Wednesday, September 27, 2006

Intimacy and Gonzo Conservatism

In the Agenda radio show on Saturday Suzanne Brøgger too was mentioned as a possible example of a Danish female gonzo journalist -- I quote the remark from memory that 'She wrote about being raped and that seems pretty gonzo to me'.

Suzanne Brøgger is a novelist and essayist and not a reporter, but she has been nominated in the gonzo category before (to me per e-mail, that is), as I've been encouraged to take a look at her autobiographical novel Creme Fraiche from 1978 which is very personal and very explicitly sexual. And very gonzo - ?

It seems to me that gonzo quality in this sense becomes a matter of the writer/reporter not only putting him- or herself 'on the line'. It seems to become implied that putting yourself on the line as a writer involves making intimate confessions, ultimately of a sexual sort. Hunter S. Thompson didn't do that though (or did he? I still have quite a few pages left to go). Besides from passages from his Rum Diary which to my mind is quite an atypical piece of juvenalia, I don't associate Thompson's writings with sexual (or romantic) confessions or stories of any kind.

Thompson is definitely putting himself on the line in terms of transcending social norms and standards as he confronts himself with the material and people he is supposed to be covering. And of course there's a lot of irony in his hallucinatory remark from Fear and Loathing in Las Vegas about being a professional and thus determined to "cover the story, for good or ill", but still -

he really is professional in his ways of adapting his written persona to the circumstances from one text to the next. It is done in a weird literary and experimental fashion, but it somehow remains journalism. And I definitely read him as being playfully semi-fictionally professional rather than intimately sincere or confessional.

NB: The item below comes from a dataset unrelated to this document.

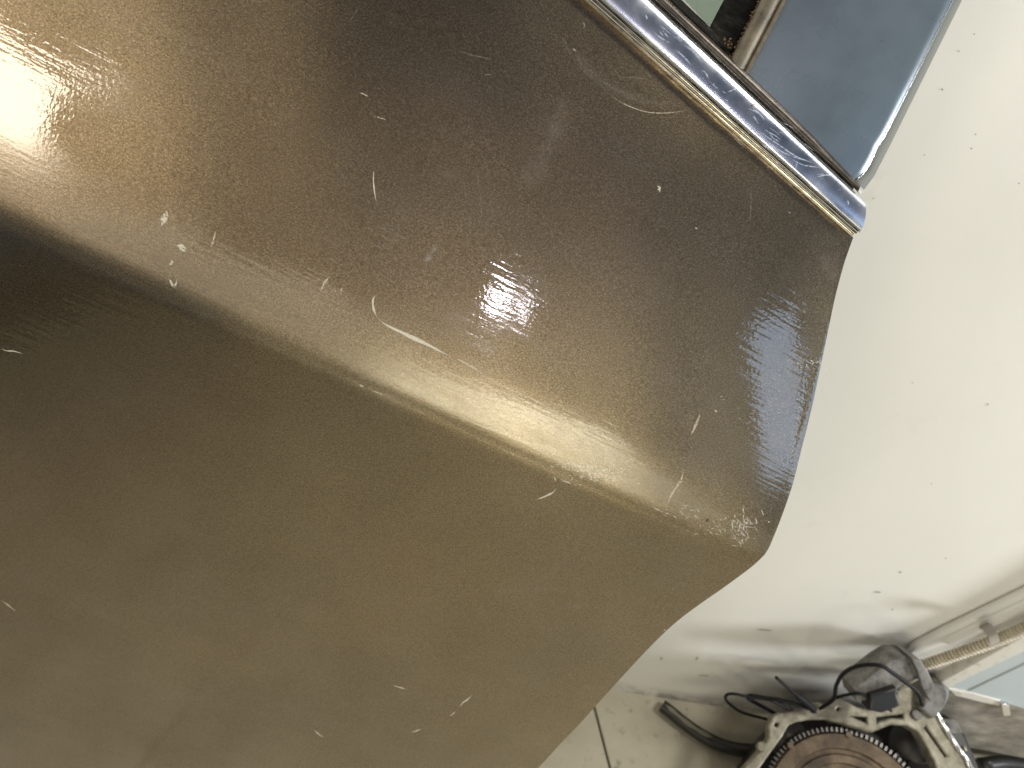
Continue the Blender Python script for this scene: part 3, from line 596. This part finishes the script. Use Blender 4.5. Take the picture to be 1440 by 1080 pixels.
# black box at the right of the strut
BM = frame_at(onz(np.array((1375., 1060.)), 0))
bxp = thing('black_case', BM, 'black plastic case with a grey lid standing right of the bell housing', 'case')
def extr(name, loop, A, n, depth, bev, m, parent): return plate(name, [loop], A, n, depth, bev, m, parent)
KA = onz(np.array((1350., 1040.)), .15)
extr('case_body', [(1328, 1028), (1351, 1028), (1366, 1060), (1385, 1110), (1352, 1110)], KA, EN, .13, .004, m_black, bxp)
extr('case_lid', [(1322, 1012), (1344, 1013), (1351, 1028), (1329, 1030)], KA + EN * .004, EN, .05, .003, m_grey, bxp)
V, Fc = tube(np.array([hit(np.array(p, float), KA + EN * .004, EN) for p in ((1355, 1049), (1358, 1056))]), .0025, 8); mesh('latch', V, Fc, m_conduit, bxp)

# ------------------------------------------------------------------ grey housing on the wall, conduit, clip
CN = nrm(WN + np.array([0, 0, .9]))
def turned(p, d): return onwall(np.array(p, float), d)
HM = frame_at(onwall(np.array((1240., 985.)), .03))
gh = thing('grey_motor_housing', HM, 'grimy grey cast housing on the wall where the ribbed conduit ends', 'housing')
plate('casing', [[(1203, 970), (1222, 954), (1244, 937), (1262, 926), (1279, 926), (1288, 941), (1294, 955), (1279, 962), (1252, 977), (1226, 984), (1206, 984)]], turned((1250, 960), .075), CN, .05, .002, m_grey, gh)
V, Fc = tube(np.array([hit(np.array(p, float), turned((1250, 960), .077), CN) for p in resample([(1262, 971), (1279, 960), (1293, 954)], 8)]), .0018, 8); mesh('edge_highlight_strip', V, Fc, m_cast, gh)  # added strip standing in for the highlight on the casing edge
plate('casing_cap', [[(1284, 927), (1295, 931), (1304, 946), (1312, 964), (1308, 982), (1299, 968), (1292, 944)]], turned((1298, 955), .07), CN, .05, .002, m_grey, gh)
plate('round_collar', [[(1313, 967), (1326, 968), (1331, 973), (1330, 984), (1323, 996), (1312, 1006), (1300, 996)]], turned((1316, 985), .06), CN, .05, .006, m_grey, gh)
plate('black_block', [[(1228, 981), (1258, 972), (1262, 992), (1240, 1000), (1226, 997)]], turned((1245, 985), .10), CN, .03, .004, m_black, gh)  # plain black block below the casing
cp = resample([(1298, 935), (1310, 932), (1340, 922), (1375, 910), (1405, 899), (1440, 884), (1500, 855), (1580, 812)], 700, True)
CP3 = onwall(cp, .030); dl = np.r_[0, np.cumsum(np.linalg.norm(np.diff(CP3, axis=0), axis=1))]
rad = .0076 + .0019 * np.sign(np.sin(dl * 2 * math.pi / .0058)) * np.abs(np.sin(dl * 2 * math.pi / .0058)) ** .5
V, Fc = tube(CP3, rad, 14); cdt = mesh('corrugated_conduit', V, Fc, m_conduit); tag(cdt, 'yellowed ribbed plastic conduit running along the wall above the floor', 'conduit')
ckp = resample([(1379, 879), (1389, 884), (1396, 893), (1400, 905)], 10, True); lift = .006 + np.array([0, .008, .018, .026, .033, .038, .041, .042, .042, .040])
ck = np.array([onwall(q, l_) for q, l_ in zip(ckp, lift)]); dd = nrm(CP3[350] - CP3[300])
V, Fc = slab(np.stack([ck - dd * .008, ck + dd * .008], 1), np.stack([ck - dd * .008 - WN * .003, ck + dd * .008 - WN * .003], 1))
tag(mesh('conduit_clip', V, Fc, m_clamp, sharp=40), 'small grimy clip holding the ribbed conduit to the wall', 'clip')

# ------------------------------------------------------------------ cabinet and casing at the right
def wallboard(name, loop, d, th, m, parent=None, bev=.004, mw=None): return plate(name, [loop], wb[0] + WN * d, WN, th, bev, m, parent)
cs = thing('wall_casing', frame_at(onwall(np.array((1290., 960.)))), 'white painted casing rising along the wall beside the cabinet', 'casing')
wallboard('casing_board', [(1276, 925), (1290, 911), (1330, 890), (1440, 838), (1640, 742), (1640, 800), (1440, 893), (1320, 958), (1300, 968)], .012, .012, m_casing, cs, .0055)
wallboard('casing_bead', [(1330, 900), (1440, 848), (1640, 752), (1640, 764), (1440, 858), (1335, 906)], .016, .006, m_casing, cs, .0028)
cb_ = thing('metal_cabinet', frame_at(onwall(np.array((1400., 990.)))), 'pale blue-grey metal cabinet in a cream frame at the right edge', 'cabinet')
wallboard('cabinet_frame', [(1316, 964), (1440, 896), (1640, 786), (1640, 812), (1440, 915), (1326, 970)], .028, .028, m_frame, cb_)
wallboard('cabinet_side', [(1327, 970), (1440, 916), (1640, 815), (1640, 832), (1440, 932), (1360, 970), (1350, 974)], .022, .022, m_cab, cb_, .002)
wallboard('cabinet_door', [(1364, 972), (1440, 936), (1640, 838), (1640, 1050), (1440, 996)], .024, .022, m_cab, cb_, .003)
wallboard('bottom_rail', [(1338, 971), (1352, 974), (1364, 975), (1406, 986), (1404, 992), (1380, 987), (1345, 978)], .026, .02, m_frame, cb_, .002)
wallboard('hinge_plate', [(1409, 990), (1418, 992), (1421, 1006), (1412, 1007)], .030, .006, m_steel, cb_, .001)
pl = thing('concrete_plinth', frame_at(onwall(np.array((1380., 1050.)))), 'dirty brown concrete plinth below the blue-grey cabinet', 'plinth')
wallboard('plinth_block', [(1300, 970), (1340, 974), (1440, 999), (1640, 1054), (1640, 1130), (1440, 1066), (1370, 1052), (1300, 1040)], .018, .018, m_plinth, pl, .004)
tag(mesh('dark_bracket', *tube(np.vstack([onz(resample([(1378, 1075), (1410, 1071), (1470, 1080)], 8), .02)]), .012, 10), m_black), 'black bar lying on the floor in front of the plinth', 'bar')

# ------------------------------------------------------------------ wires and hose
Z2 = lambda L_: [(960 + x / 3, 840 + y / 3) for x, y in L_]
def wire(name, pts, d, r, label, grp=None):
    P3 = onwall(resample(Z2(pts), 60, True), 1.0) if False else np.array([hit(q, wb[0] + WN * dd_, WN) for q, dd_ in zip(resample(Z2(pts), 60, True), np.linspace(d[0], d[1], 60))])
    V, Fc = tube(P3, r * 1.3, 8); return tag(mesh(name, V, Fc, m_wire), label, 'wire', grp)
wire('wire', [(380, 520), (330, 508), (250, 485), (198, 450), (180, 425), (190, 409), (225, 408), (290, 422), (400, 436), (470, 446), (530, 470)], (.075, .085), .0020, 'widest loop of thin black wire, nearest the door', 'black wires over the bell housing')
wire('wire', [(410, 500), (345, 465), (285, 432), (272, 420), (290, 414), (350, 424), (430, 436), (520, 462)], (.07, .08), .0026, 'middle loop of black wire, inside the widest loop', 'black wires over the bell housing')
wire('wire', [(475, 488), (430, 462), (385, 440), (370, 432), (400, 432), (470, 445), (530, 468)], (.085, .09), .0022, 'short innermost loop of black wire above the flange', 'black wires over the bell housing')
wire('wire', [(580, 470), (625, 440), (641, 420), (648, 372), (675, 325), (720, 296), (780, 284), (840, 290), (890, 322), (950, 365), (995, 405), (1012, 455)], (.085, .12), .0024, 'black wire arching high over the grey housing', 'black wires over the bell housing')
wire('wire', [(640, 425), (690, 412), (745, 406), (800, 428), (840, 452), (880, 478)], (.09, .10), .0020, 'low black wire arch below the high one', 'black wires over the bell housing')
cbp = np.array([hit(q, wb[0] + WN * .09, WN) for q in resample(Z2([(395, 338), (440, 378), (490, 420), (530, 452), (552, 474)]), 30, True)])
V, Fc = tube(cbp, np.interp(np.linspace(0, 1, 30), [0, .55, .6, 1], [.0026, .0030, .0058, .0062]), 10)
tag(mesh('cable_end', V, Fc, m_wire), 'stiff black cable end with a thicker sleeve pointing up-left', 'cable')
hp = resample([(931, 992), (945, 1003), (962, 1017), (985, 1033), (1010, 1046), (1038, 1054), (1068, 1056), (1090, 1056)], 50, True)
hz = np.interp(np.linspace(0, 1, 50), [0, .5, 1], [.016, .016, .03]); H3 = np.array([onz(q, z) for q, z in zip(hp, hz)])
hose = thing('rubber_hose', frame_at(H3[0] * [1, 1, 0]), 'cut piece of curved black rubber hose lying on the floor', 'hose')
V, Fc = tube(H3, .0125, 18, cap=False); V2, Fc2 = tube(H3, .0092, 18, cap=False); n1 = len(V)
Fc = Fc + [tuple(n1 + i for i in f) for f in Fc2] + [(i, (i + 1) % 18, n1 + (i + 1) % 18, n1 + i) for i in range(18)]
mesh('hose_wall', np.vstack([V, V2]), Fc, m_hose, hose, sharp=50)
def onhose(p): return np.array([onz(q, .0292) for q in np.atleast_2d(p)])
V, Fc = ribbon([(936, 991), (950, 1003), (966, 1016), (985, 1029), (1003, 1038)], 5.5, .0006, n=24, taper=.12, on=onhose); mesh('hose_highlight_strip', V, Fc, m_hosein, hose)  # strip laid on the hose as its painted highlight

My point is not that Gonzo Journalism should remain what it was in Thompson's day (even if I've been writing a lot about 'my category' and 'my sense of the words'). I'm curious about the ways that imitation/interpretation becomes creative and is adapted to peculiar local circumstances, and contemporary reporters definitely identify with the gonzo paradigm for different reasons. Now it seems to me that the abovementioned difference is an important one. In a Danish setting Henrik List seems to pull in the direction of confessional intimacy as proof of a reporter's integrity, and Morten Sabroe in the somehow more conservative direction of professionally playful literary journalism. They both expose their mixed motives and celebrate subjectivity in their writings, but one does it primarily on behalf of himself as a troubled man, the other primarily on behalf of himself as a troubled reporter. Eh?